C.3 The temptation of Jesus
Again Mark is very brief. He does not describe the temptations. He just gives us the basic facts:

[1] The Spirit sent Jesus … The Greek verb is quite strong: it means ‘impelled’. The Greek word is ekballo - the same word used to refer to Jesus ‘casting out’ demons.

[2] out into the desert. The ‘desert’ is a reference to an uninhabited area – a deserted, isolated, ‘wilderness’ area. Here the only physical creatures are Jesus and the wild animals.

[3] he was in the desert forty days. Matthew 4:2 and Luke 4:2 indicate that Jesus fasted during this time.

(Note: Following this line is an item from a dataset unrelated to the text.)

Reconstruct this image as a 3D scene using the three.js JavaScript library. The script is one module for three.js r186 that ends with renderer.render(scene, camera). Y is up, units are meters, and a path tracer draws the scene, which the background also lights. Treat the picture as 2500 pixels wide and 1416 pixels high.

[4] being tempted by Satan. Hebrews 2:10-18; 4:15 and 5:7-10 give some insight into the role and purpose of the temptations experienced by Jesus. But it would seem that this specific period of temptation, as distinct from the normal human pressures and temptations common to us all, were specifically focused on what has just occurred – Christ’s deliberate commitment to the work of saving us sinners [expressed in his identification with sinners in baptism], the Spirit’s visible singling out of Jesus as the coming Saviour/Messiah, and the Father’s audible affirmation that Jesus is his well loved and well-approved Son.

This divine confirmation and affirmation triggered Satan’s attack. When we study the details given by Matthew and Luke each temptation is directly related by Satan either to the fact that Jesus is ‘the Son of God’ or to his Messianic role.

Here at the beginning of his ministry, as at the end, Jesus refuses to take the easy way out that Satan offered him. Such is his commitment to the will of the Father.

For a study on the details of the temptations go to http://godswordforyou.com/joomla4/bible-studies/matthew/662-study-4-matthew-4 .


[5] angels attended him. Mark gives us this brief glimpse of the invisible world. The dark invisible reality of Satan was present, but also present were these good angels, those whom Hebrews 1:6 tells us actually worship Jesus, those who are his servants.

Task #6: Discuss and answer these questions:


[1] In what way is the concept of the ‘Trinity’ confirmed in Mark 1:10-11.





[2] What evidence is there in Mark 1:1-13 that Mark was fully convinced of the deity of Jesus?